I didn't get home again until tonight (Monday). I was so excited about one baby being left, even though he could have suffered 'crush' damage from the snake (or psychological damage from seeing it's siblings eaten). I'd look out the window now and then to see if there was any activity, and mama and daddy were out there and coming to the nest with a worm, but then leaving with the worm. We weren't sure what that meant. I began to prepare dinner, and without thinking I let Eva Jean out back. Went back to the sink. Looked up to see Eva Jean racing around the yard and tossing 'something' up in the air. I flew out the door and across the yard...to find that she did, indeed, have the baby bluebird.

The little guy, already a dark blue, was barely alive. Neither of us had the heart (or stomach) to put it out of it's misery, so I gently placed him back in his nest, hoping the mama and daddy would find him and realize their job was over, that none of their babies had survived, that they would have to start all over again. (When I put him back, I saw that there was one unhatched fragile blue egg still intact that never hatched and escaped the snakes clutches.) As I stood again at the kitchen window, the anxious parents were sitting atop the dogwood tree, searching the ground for their last baby. (And, just now having checked, I think he is probably dead.)

I know nature can be cruel and that this scenario plays itself out dozens if not hundreds of times a day. But nature can also be beautiful, and I will continue to hold out hope that one day we can see the full cycle of nest making to egg laying to fledging played out successfully in our little corner of the world. But from now on I will post about it after it's a done deal.

13 comments:

ethelmaepotter! said...

Oh! My hand went to my heart early in this story and stayed there.

You with your baby wrens and blues; me with my starling babies. Between the two of us, we just can't seem to keep our little ones safe, and neither of us has the heart to hasten the inevitable.

I marvel sometimes that birds continue to build their nests in my trees - what with my cat, snakes, and predatory birds, how do any survive the odds?

Poor Eva Jean - she, of course, had no idea she was doing anything wrong - it's just the nature of our pets to resort to playing and hunting the lesser wild animals. Many times I've caught myself from scolding Spooky when she's dragged in an injured bird or bunny.

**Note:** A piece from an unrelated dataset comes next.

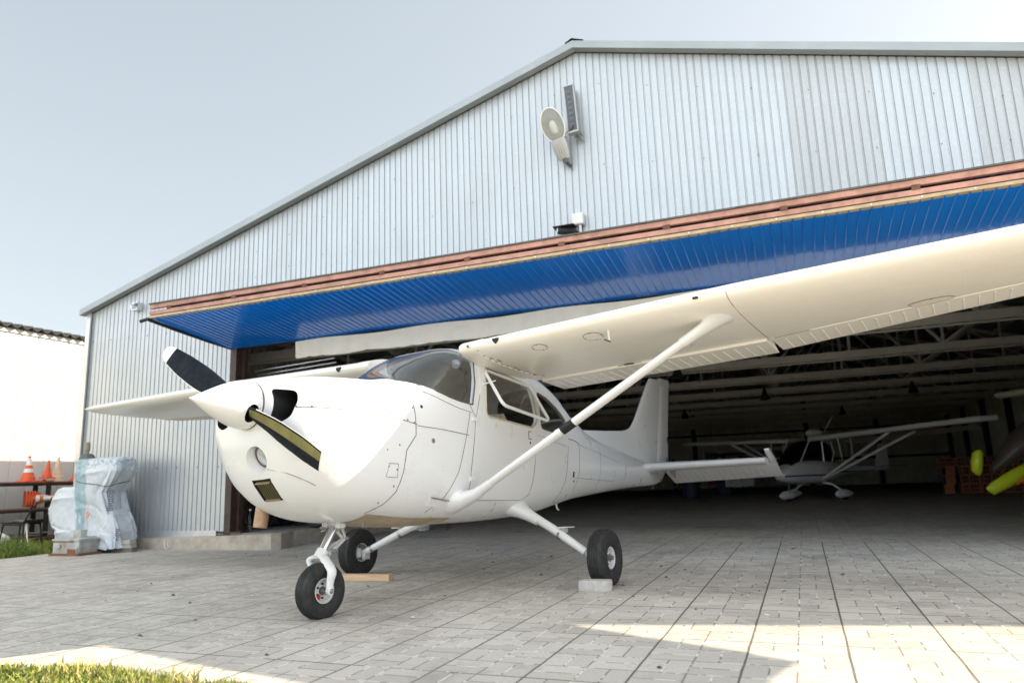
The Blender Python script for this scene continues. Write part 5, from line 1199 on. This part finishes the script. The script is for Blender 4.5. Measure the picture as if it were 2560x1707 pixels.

(And congratulations on taking a shot at that mockingbird - it's our state bird and therefore illegal to shoot it, but they sure are nuisances!)

lakeviewer said...

O my! I'm in shock. I knew about the cruelty of nature, but had never really experienced it. You must be besides yourself! It makes us thank God to be alive, for anything to be alive.

Bernie said...

Oh sweetie you have such a big heart and I feel so bad for you. I know how much you cared for these birds........Just know I am thinking about you, sending big hugs ......... :-)

Midlife Jobhunter said...

I'm so sorry. (I wrote a story tonight on the bird wars on my dock. Headed out there tomorrow to see how its going.) This story is so sad. I didn't know if you leave the eggs, no one will come there again. Oh, the poor bluebirds.

kobico said...

6 foot snake -- I'm glad I'm not the one who had to wrestle it! It's sad to see something so fragile and gentle suffer so much before it's had a chance to live.

glnroz said...

dad-gum it, you have had a double bout of it, with your bluebirds. Next time will be much better, perhaps..

MWebster said...

Oh, Linda, I am so, so sorry to hear about your birds. I have a big mushy soft spot for them. I smile every time I see a chickadee, and we used to have aviaries of finches. I remember when a family of robins nested on top of the column on the porch. They made such a mess, but we were so afraid of disturbing them, or of anything else disturbing them. I walked around in a state of heightened stress until the weaning was done. So I understand how absolutely tragic all this would feel. You're right - nature is cruel, and it does happen all the time - but it doesn't make it any easier to accept. My heart goes out to you.

Jeanie said...

What a sad but too common story of the realities on nature. I understand how sad you feel and I feel very sad for you. It is one thing to know it happens and very much another thing to see it all play out. I know how sad I have felt when we have had nests here that haven't made it. I hope you are feeling a little better today and that you know you did all that you could do.

Donna said...

Ooooh! That WAS sad!! We have had similiar stories happen and I was sad with our children at the time. "Survival of the fittest" is just a philisophical way of trying to make a little sense of it all, I think. Good thing nature does go on!!

Timoteo said...

In spite of it all, life goes on...the quail with all their babies scurrying across my yard--the babies seem to be faster that the adults!

I've come to the conclusion that I should not try to interfere in nature's ways, but when it's in your own backyard, easier said than done.
Of course, when the cats bring a lizard or God knows what into the house, I am obligated to try to save it. I've rescued three or four prairie dogs so far--how they get in here, I don't know! Either the cats are bringing them in, or they're coming in of their own volition through the dog door...cheeky buggers!

yaya said...

A 6ft snake? Are you kidding me..that in itself would scare the pants off me. I'm sorry you lost your little friends. I'm always amazed at how diligent bird parents are. Some humans could use a few lessons.

kobico said...

Linda, I posted a photo of my squash plant for you on my latest entry!

http://kobico.blogspot.com/2010/07/on-lighter-note.html

Deb Shucka said...

Hi Linda. I'm here from Julie's blog and loved reading this story. I've shed my own tears over the sadness of nature, while at the same time marveling that I get to be a witness to the magic of it. Great writing. I'll be back for more.